Author says dissent is good for U.S.

Katherine Sweet

Calling all heretics! Got religious questions? Author and Professor Anouar Majid has a potentially revolutionary thought: ask them. A couple dozen interested students turned out to a book reading held on campus on April 23 to hear Majid talk about his book, “A Call for Heresy: Why Dissent is Vital to Islam and America.” The event, which was sponsored by the Associated Student Government Student Diversity Council, featured both a lecture and an hour-long discussion session.

Majid’s theory, explained in “A Call for Heresy,” is that we must all exercise our right to free thought. An English professor and Director of the Center for Global Humanities at the University of New England, Majid believes that we have grown intellectually stagnant. We defer our questions to others in authority rather than pondering them ourselves.

Majid therefore believes America needs more heresy.

“As a nation, as a culture, [what are we to do] if people do not question the basic assumptions of their belief systems, and do not engage in activities like this,” Majid said.

“We need free thinkers in society,” Majid said. “We need heretics.”

According to Majid, we should reject our “culture of obedience”and think for ourselves.

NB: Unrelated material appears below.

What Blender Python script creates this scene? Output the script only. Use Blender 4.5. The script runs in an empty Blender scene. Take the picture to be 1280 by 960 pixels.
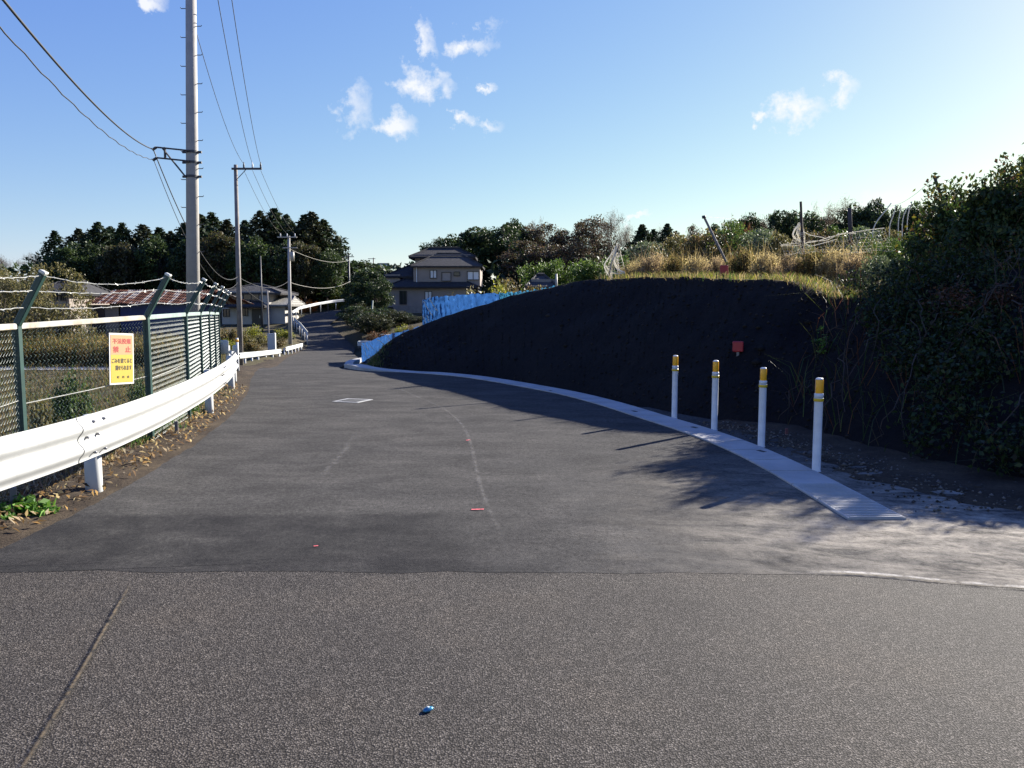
import bpy, math, random
import numpy as np
from mathutils import Vector, Matrix

random.seed(7)
RNG = np.random.default_rng(11)
S = bpy.context.scene
COL = S.collection
R = math.radians

# ------------------------------------------------------------------ camera calibration
CAM_H = 1.6
PITCH = math.atan(94 / 1000)
CP, SP = math.cos(PITCH), math.sin(PITCH)


def ray(px, py):
    sx, sy = (px - 640) / 1000, (480 - py) / 1000
    return np.array([sx, CP + sy * SP, -SP + sy * CP])


def P(px, py, Y):
    d = ray(px, py)
    t = Y / d[1]
    return np.array([d[0] * t, Y, CAM_H + d[2] * t])


def G(px, py, z=0.0):
    d = ray(px, py)
    t = (z - CAM_H) / d[2]
    return np.array([d[0] * t, d[1] * t, z])


SUN_AZ, SUN_EL = 45.0, 24.0
SUN_DIR = Vector((math.sin(R(SUN_AZ)) * math.cos(R(SUN_EL)), math.cos(R(SUN_AZ)) * math.cos(R(SUN_EL)), math.sin(R(SUN_EL))))

# ------------------------------------------------------------------ mesh helpers


class MB:
    def __init__(self):
        self.v, self.f, self.m = [], [], []

    def add(self, vs, fs, mi=0):
        o = len(self.v)
        self.v += [tuple(float(c) for c in p) for p in vs]
        for f in fs:
            self.f.append(tuple(i + o for i in f))
            self.m.append(mi)

    def box(self, c, s, rz=0.0, mi=0, M=None, bev=0.0):
        hx, hy, hz = s[0] / 2, s[1] / 2, s[2] / 2
        b = min(bev, hx * .9, hy * .9, hz * .9)
        vs, fs = [], []
        if b <= 0:
            for z in (-hz, hz):
                for x, y in ((-hx, -hy), (hx, -hy), (hx, hy), (-hx, hy)):
                    vs.append((x, y, z))
            fs = [(3, 2, 1, 0), (4, 5, 6, 7), (0, 1, 5, 4), (1, 2, 6, 5), (2, 3, 7, 6), (3, 0, 4, 7)]
        else:
            prof = [(-hz, b), (-hz + b, 0), (hz - b, 0), (hz, b)]
            for z, ins in prof:
                x0, y0 = hx - ins, hy - ins
                k = b if ins == 0 else b * .4
                for x, y in ((-x0 + k, -y0), (x0 - k, -y0), (x0, -y0 + k), (x0, y0 - k), (x0 - k, y0), (-x0 + k, y0), (-x0, y0 - k), (-x0, -y0 + k)):
                    vs.append((x, y, z))
            for r in range(3):
                for i in range(8):
                    j = (i + 1) % 8
                    fs.append((r * 8 + i, r * 8 + j, r * 8 + 8 + j, r * 8 + 8 + i))
            fs.append(tuple(range(7, -1, -1)))
            fs.append(tuple(range(24, 32)))
        if M is None:
            M = Matrix.Translation(Vector(c)) @ Matrix.Rotation(rz, 4, 'Z')
        self.add([M @ Vector(p) for p in vs], fs, mi)

    def tube(self, path, radii, n=8, mi=0, cap=True):
        path = [Vector(p) for p in path]
        if not hasattr(radii, '__len__'):
            radii = [radii] * len(path)
        vs, fs = [], []
        prev = None
        for i, p in enumerate(path):
            t = (path[min(i + 1, len(path) - 1)] - path[max(i - 1, 0)])
            t = t.normalized() if t.length > 1e-9 else Vector((0, 0, 1))
            ref = prev if prev is not None else (Vector((1, 0, 0)) if abs(t.z) > .9 else Vector((0, 0, 1)))
            a = (ref - t * ref.dot(t))
            if a.length < 1e-6:
                a = t.orthogonal()
            a.normalize()
            b = t.cross(a)
            prev = a
            for k in range(n):
                an = 2 * math.pi * k / n
                vs.append(p + (a * math.cos(an) + b * math.sin(an)) * radii[i])
        for i in range(len(path) - 1):
            for k in range(n):
                j = (k + 1) % n
                fs.append((i * n + k, i * n + j, (i + 1) * n + j, (i + 1) * n + k))
        if cap:
            fs.append(tuple(range(n - 1, -1, -1)))
            fs.append(tuple(range((len(path) - 1) * n, len(path) * n)))
        self.add(vs, fs, mi)

    def lathe(self, c, prof, n=20, mi=0):
        vs, fs = [], []
        for r, z in prof:
            for k in range(n):
                a = 2 * math.pi * k / n
                vs.append((c[0] + r * math.cos(a), c[1] + r * math.sin(a), c[2] + z))
        for i in range(len(prof) - 1):
            for k in range(n):
                j = (k + 1) % n
                fs.append((i * n + k, i * n + j, (i + 1) * n + j, (i + 1) * n + k))
        fs.append(tuple(range(n - 1, -1, -1)))
        fs.append(tuple(range((len(prof) - 1) * n, len(prof) * n)))
        self.add(vs, fs, mi)

    def grid(self, rows, mi=0):
        n = len(rows[0])
        vs = [p for r in rows for p in r]
        fs = []
        for i in range(len(rows) - 1):
            for k in range(n - 1):
                fs.append((i * n + k, i * n + k + 1, (i + 1) * n + k + 1, (i + 1) * n + k))
        self.add(vs, fs, mi)

    def mesh(self, name, mats, smooth=False):
        me = bpy.data.meshes.new(name)
        me.from_pydata(self.v, [], self.f)
        for m in (mats if isinstance(mats, (list, tuple)) else [mats]):
            me.materials.append(m)
        me.polygons.foreach_set('material_index', self.m)
        if smooth:
            me.polygons.foreach_set('use_smooth', [True] * len(me.polygons))
        me.update()
        return me

    def build(self, name, mats, parent=None, smooth=False):
        return link(name, self.mesh(name, mats, smooth), parent)


def link(name, me, parent=None):
    o = bpy.data.objects.new(name, me)
    COL.objects.link(o)
    if parent is not None:
        o.parent = parent
    return o


def tag(o, label=None, cat=None, group=None, kind=None):
    if label:
        o['label'] = label
    if cat:
        o['category'] = cat
    if group:
        o['group'] = group
    if kind:
        o['kind'] = kind
    return o


def thing(name, label, cat, loc=(0, 0, 0), rz=0.0, group=None, scale=None):
    o = bpy.data.objects.new(name, None)
    o.empty_display_size = .2
    COL.objects.link(o)
    o.location = [float(c) for c in loc]
    o.rotation_euler = (0, 0, rz)
    if scale is not None:
        o.scale = scale if hasattr(scale, '__len__') else (scale,) * 3
    return tag(o, label, cat, group)


def struct(o):
    o['kind'] = 'structure'
    return o


def dup(root, loc, rz, label, group=None):
    r = root.copy()
    COL.objects.link(r)
    r.location = [float(c) for c in loc]
    r.rotation_euler = (0, 0, rz)
    r['label'] = label
    if group:
        r['group'] = group
    for ch in list(root.children):
        c = ch.copy()
        COL.objects.link(c)
        c.parent = r
        for g in list(ch.children):
            d = g.copy()
            COL.objects.link(d)
            d.parent = c
    return r


def np_mesh(name, V, F, mat, col=None, smooth=False):
    """V (n,3), F (m,k) index array; col (n,3) per-vertex colour"""
    me = bpy.data.meshes.new(name)
    V = np.asarray(V, dtype=np.float32)
    F = np.asarray(F, dtype=np.int32)
    m, k = F.shape
    me.vertices.add(len(V))
    me.vertices.foreach_set('co', V.ravel())
    me.loops.add(m * k)
    me.loops.foreach_set('vertex_index', F.ravel())
    me.polygons.add(m)
    me.polygons.foreach_set('loop_start', np.arange(0, m * k, k, dtype=np.int32))
    me.polygons.foreach_set('loop_total', np.full(m, k, dtype=np.int32))
    if col is not None:
        ca = me.color_attributes.new('Col', 'FLOAT_COLOR', 'POINT')
        c4 = np.ones((len(V), 4), dtype=np.float32)
        c4[:, :3] = col
        ca.data.foreach_set('color', c4.ravel())
    me.materials.append(mat)
    if smooth:
        me.polygons.foreach_set('use_smooth', [True] * m)
    me.update(calc_edges=True)
    me.validate()
    return me


def unit(a):
    return a / np.maximum(np.linalg.norm(a, axis=1, keepdims=True), 1e-9)


def leaf_arrays(C, size, pal, up=0.3, aspect=.55, droop=None, svar=.4):
    """rhombic folded leaves at centres C"""
    n = len(C)
    a = unit(RNG.normal(size=(n, 3)) + (0 if droop is None else droop))
    nrm = unit(RNG.normal(size=(n, 3)) + np.array([0, 0, up * 3]))
    b = unit(np.cross(a, nrm))
    nn = np.cross(b, a)
    s = size * (1 + svar * RNG.uniform(-1, 1, size=(n, 1)))
    fold = nn * s * .12
    V = np.stack([C - a * s * .5, C + b * s * aspect * .5 - a * s * .08 + fold, C + a * s * .5, C - b * s * aspect * .5 - a * s * .08 + fold], 1).reshape(-1, 3)
    F = np.arange(n * 4).reshape(n, 4)
    pal = np.asarray(pal)
    c = pal[RNG.integers(0, len(pal), n)] * RNG.uniform(.7, 1.3, size=(n, 1))
    return V, F, np.repeat(c, 4, 0)


def blade_arrays(B, h, w, pal, lean=.35, hvar=.5):
    """grass blades: bent strips of two quads -> quads; B base points"""
    n = len(B)
    hh = h * (1 + hvar * RNG.uniform(-1, 1, size=(n, 1)))
    az = RNG.uniform(0, 2 * np.pi, n)
    side = np.stack([np.cos(az), np.sin(az), np.zeros(n)], 1)
    l = RNG.normal(size=(n, 3)) * lean
    l[:, 2] = 0
    up = np.array([[0, 0, 1.0]])
    m = B + up * hh * .55 + l * hh * .3
    t = B + up * hh * (1 - .3 * np.linalg.norm(l, axis=1, keepdims=True)) + l * hh * .95
    V = np.stack([B - side * w / 2, B + side * w / 2, m + side * w * .38, m - side * w * .38, t + side * w * .08, t - side * w * .08], 1).reshape(-1, 3)
    i = np.arange(n)[:, None] * 6
    F = np.concatenate([i + np.array([[0, 1, 2, 3]]), i + np.array([[3, 2, 4, 5]])], 0)
    pal = np.asarray(pal)
    c = pal[RNG.integers(0, len(pal), n)] * RNG.uniform(.7, 1.3, size=(n, 1))
    return V, F, np.repeat(c, 6, 0)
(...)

For Majid, this means questioning how the Bible became a published book or why God allegedly spoke to only a handful of prophets.

“All belief systems…have to be open to investigation,” Majid said. “We need people to question the assumptions that guide our lives.”

Majid was raised Muslim, but now proclaims that he is “culturally a Muslim, theologically not.”

He was not shy in expressing his views to an interested audience, however controversial his opinions may be.

“Who needs religion?” asked the audience at one point, sparking a heated debate.

The event organizers said that they hoped to stimulate thoughtful discussion, and bring diverse people together.

“Students get an opportunity to think, engage in a productive dialogue, and consider viewpoints that are not their own,” said Saddleback Director of Student Development Audra DiPadov, who advises ASG.

“The goal is to open people’s eyes and minds to different cultures and faiths,” said Matt Douraghi, 21, history, event co-chair. “I hope people walk away more educated, and…better understand that we are all the same, regardless of faith or anything.”

Attendees definitely picked up on this theme of intercultural dialogue.”It’s cool that Saddleback has cultural events like this to broaden the diversity on campus,” said ASG Vice President Connor Ames, 20, English. Ames claimed to thus be “super-stoked” to have the chance to attend.

For Abdulazize Sanni, 26, sociology, it was also chance to broaden his horizons. “[It gave me] insight into what we should be doing and what we are our lives.” doing,” Sanni said.

“It was a great discussion,” said Whitney Florian,18, philosophy. “It sparked a lot of dissent.”

Majid was also enthusiastic about the experience.

“I love to engage students,” Majid said. “I try to explain to them why I wrote the book and why it is important, especially for anyone who cares about the future of humanity. I really enjoyed [the event].”